-- Begin --

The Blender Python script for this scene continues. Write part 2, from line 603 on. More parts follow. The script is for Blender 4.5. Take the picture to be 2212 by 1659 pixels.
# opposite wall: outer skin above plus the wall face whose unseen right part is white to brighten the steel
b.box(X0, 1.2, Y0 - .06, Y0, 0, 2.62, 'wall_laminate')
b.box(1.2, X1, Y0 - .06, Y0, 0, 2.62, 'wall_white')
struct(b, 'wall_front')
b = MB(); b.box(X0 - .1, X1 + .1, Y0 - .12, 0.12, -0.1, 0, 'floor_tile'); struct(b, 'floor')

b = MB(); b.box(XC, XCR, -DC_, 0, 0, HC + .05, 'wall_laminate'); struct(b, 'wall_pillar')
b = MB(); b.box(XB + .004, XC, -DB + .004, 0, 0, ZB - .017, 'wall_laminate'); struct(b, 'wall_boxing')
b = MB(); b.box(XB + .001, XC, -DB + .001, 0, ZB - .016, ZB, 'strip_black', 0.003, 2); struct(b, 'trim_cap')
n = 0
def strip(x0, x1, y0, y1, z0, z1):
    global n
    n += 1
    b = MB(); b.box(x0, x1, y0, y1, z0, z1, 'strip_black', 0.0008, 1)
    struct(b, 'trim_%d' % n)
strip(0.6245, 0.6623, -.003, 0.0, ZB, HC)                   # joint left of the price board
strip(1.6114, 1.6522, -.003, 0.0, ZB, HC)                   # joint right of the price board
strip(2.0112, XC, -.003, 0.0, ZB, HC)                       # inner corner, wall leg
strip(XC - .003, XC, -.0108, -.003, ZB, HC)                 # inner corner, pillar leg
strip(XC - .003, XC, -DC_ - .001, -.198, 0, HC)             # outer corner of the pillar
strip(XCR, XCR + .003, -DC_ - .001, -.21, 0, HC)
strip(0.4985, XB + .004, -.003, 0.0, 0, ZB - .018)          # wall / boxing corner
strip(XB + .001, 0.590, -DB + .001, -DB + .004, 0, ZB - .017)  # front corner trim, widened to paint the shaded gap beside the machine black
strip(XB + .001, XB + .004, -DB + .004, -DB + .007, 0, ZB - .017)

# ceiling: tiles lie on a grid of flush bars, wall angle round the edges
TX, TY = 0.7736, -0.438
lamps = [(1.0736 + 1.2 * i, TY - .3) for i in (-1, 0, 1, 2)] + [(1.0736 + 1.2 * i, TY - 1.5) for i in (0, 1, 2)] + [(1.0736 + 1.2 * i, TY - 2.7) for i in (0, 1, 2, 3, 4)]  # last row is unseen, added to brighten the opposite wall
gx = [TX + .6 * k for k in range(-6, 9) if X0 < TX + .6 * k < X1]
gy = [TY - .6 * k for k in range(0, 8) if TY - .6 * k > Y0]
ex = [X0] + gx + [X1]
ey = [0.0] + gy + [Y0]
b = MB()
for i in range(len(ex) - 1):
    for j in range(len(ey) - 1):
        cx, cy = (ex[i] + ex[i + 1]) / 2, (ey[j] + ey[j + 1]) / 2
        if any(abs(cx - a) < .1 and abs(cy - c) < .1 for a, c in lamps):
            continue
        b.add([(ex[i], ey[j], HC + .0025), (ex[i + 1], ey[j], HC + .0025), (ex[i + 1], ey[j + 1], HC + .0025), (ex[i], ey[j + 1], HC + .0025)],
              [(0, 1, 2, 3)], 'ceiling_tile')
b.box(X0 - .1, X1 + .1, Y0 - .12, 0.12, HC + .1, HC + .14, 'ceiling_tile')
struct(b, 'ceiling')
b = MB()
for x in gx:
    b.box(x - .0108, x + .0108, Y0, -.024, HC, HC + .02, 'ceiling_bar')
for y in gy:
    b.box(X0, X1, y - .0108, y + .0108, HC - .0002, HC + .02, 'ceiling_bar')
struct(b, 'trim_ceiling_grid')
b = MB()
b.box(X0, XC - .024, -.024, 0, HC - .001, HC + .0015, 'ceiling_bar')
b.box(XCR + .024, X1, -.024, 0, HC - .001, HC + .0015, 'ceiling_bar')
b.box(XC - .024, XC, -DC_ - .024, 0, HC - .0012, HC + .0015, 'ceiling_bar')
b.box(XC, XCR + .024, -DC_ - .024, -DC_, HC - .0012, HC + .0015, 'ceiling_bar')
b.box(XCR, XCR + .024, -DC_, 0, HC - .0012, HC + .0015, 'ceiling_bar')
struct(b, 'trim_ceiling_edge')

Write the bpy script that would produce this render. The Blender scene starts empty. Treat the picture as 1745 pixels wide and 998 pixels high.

-- End --

| Goal |
List each line of the records that holds the string "scene".

| Written answer |
The Blender Python script for this scene continues. Write part 2, from line 603 on. More parts follow. The script is for Blender 4.5. Take the picture to be 2212 by 1659 pixels.
Write the bpy script that would produce this render. The Blender scene starts empty. Treat the picture as 1745 pixels wide and 998 pixels high.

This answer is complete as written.